Across the world, government officials have the ability to enact policies that can positively and negatively impact the performance of individual companies and markets. This can be done in many ways, for example, via subsidies, tariffs, government contracts, windfall taxes, interventions, bailouts, fiscal policy and the creation of money. I’ll focus on the US and the UK here. Transparency about which officials are purchasing stocks and shares (whilst presiding over legislation that can directly influence this) is difficult to come by in both the US and the UK. House of Commons code of conduct forbids trading with specific information relating to confidential information. The parliamentary investment interests for both Lords and MPs are available to view here and here. (Note, this doesn’t cover chief scientific advisers or advisory staff.)

In the UK, after Liz Truss’s disastrous mini-budget, the firing of policymakers over confidential ministerial leaks, the flows of Russian money into British politics, and numerous Conservative donors shorting the British economy and the pound (e.g., Crispin Odey), I think it is safe to assume there are at least a few rule breakers acting under-the-radar within Parliament. Perhaps the implementation of a US-style disclosure system would be preferable in order to obstruct these activities. This also offers retail and corporate investors new insight into an old fundamental analysis technique: the analysis of policymakers.

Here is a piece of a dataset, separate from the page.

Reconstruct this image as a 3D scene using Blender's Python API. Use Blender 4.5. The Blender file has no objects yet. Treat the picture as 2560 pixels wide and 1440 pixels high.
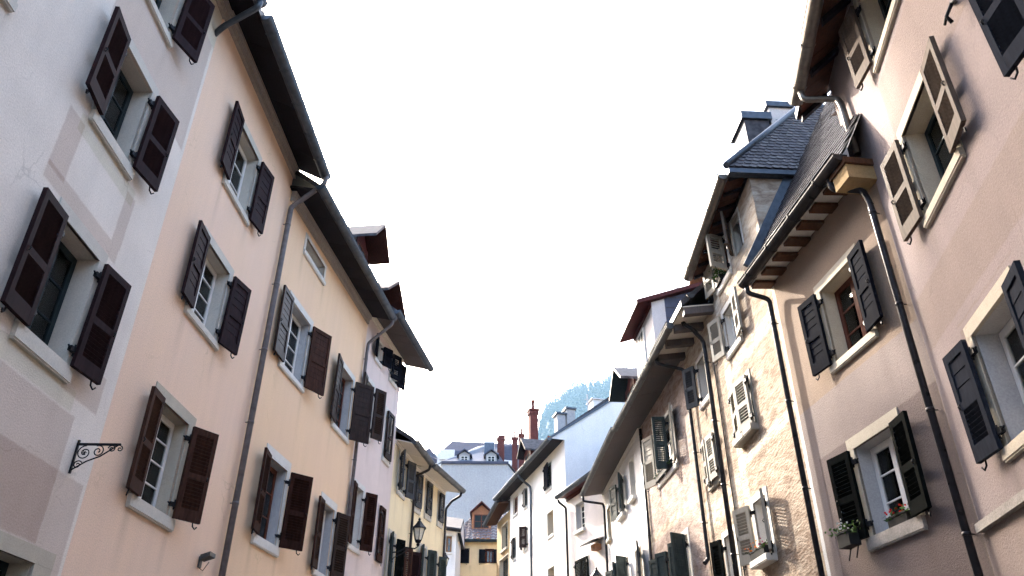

Indeed, under the US’s “Stock Trading on Congressional Knowledge Act” all U.S. Senators are obliged to publicly disclose and report any financial transaction they make within 45 days of its occurrence. I personally think this should be reduced to 1 day, as a lot of market movement can happen in 45 days. Regardless, numerous websites, such as Quiver Quant and Unusual Whales, now track and display this information. Information that can be highly useful if implemented into a trading strategy. Similar to court cases, SEC investigations or patent problems, the likelihood of a share-price making a major move from government policy is high. Leap options prove one example of a technique in which one can use this to make great returns.

In sum, it’s a big club, and you are not in it. Jokes aside, we need fast and readily accessible information about the assets being bought and sold by policymakers and their family, friends and business associates. Existing transparency solutions are okay, but it is clear we could, and should, do more. Given that we only hear about those who get caught trading illegally, there will be many using loopholes to act within the law, and to exploit the system for their own financial gain.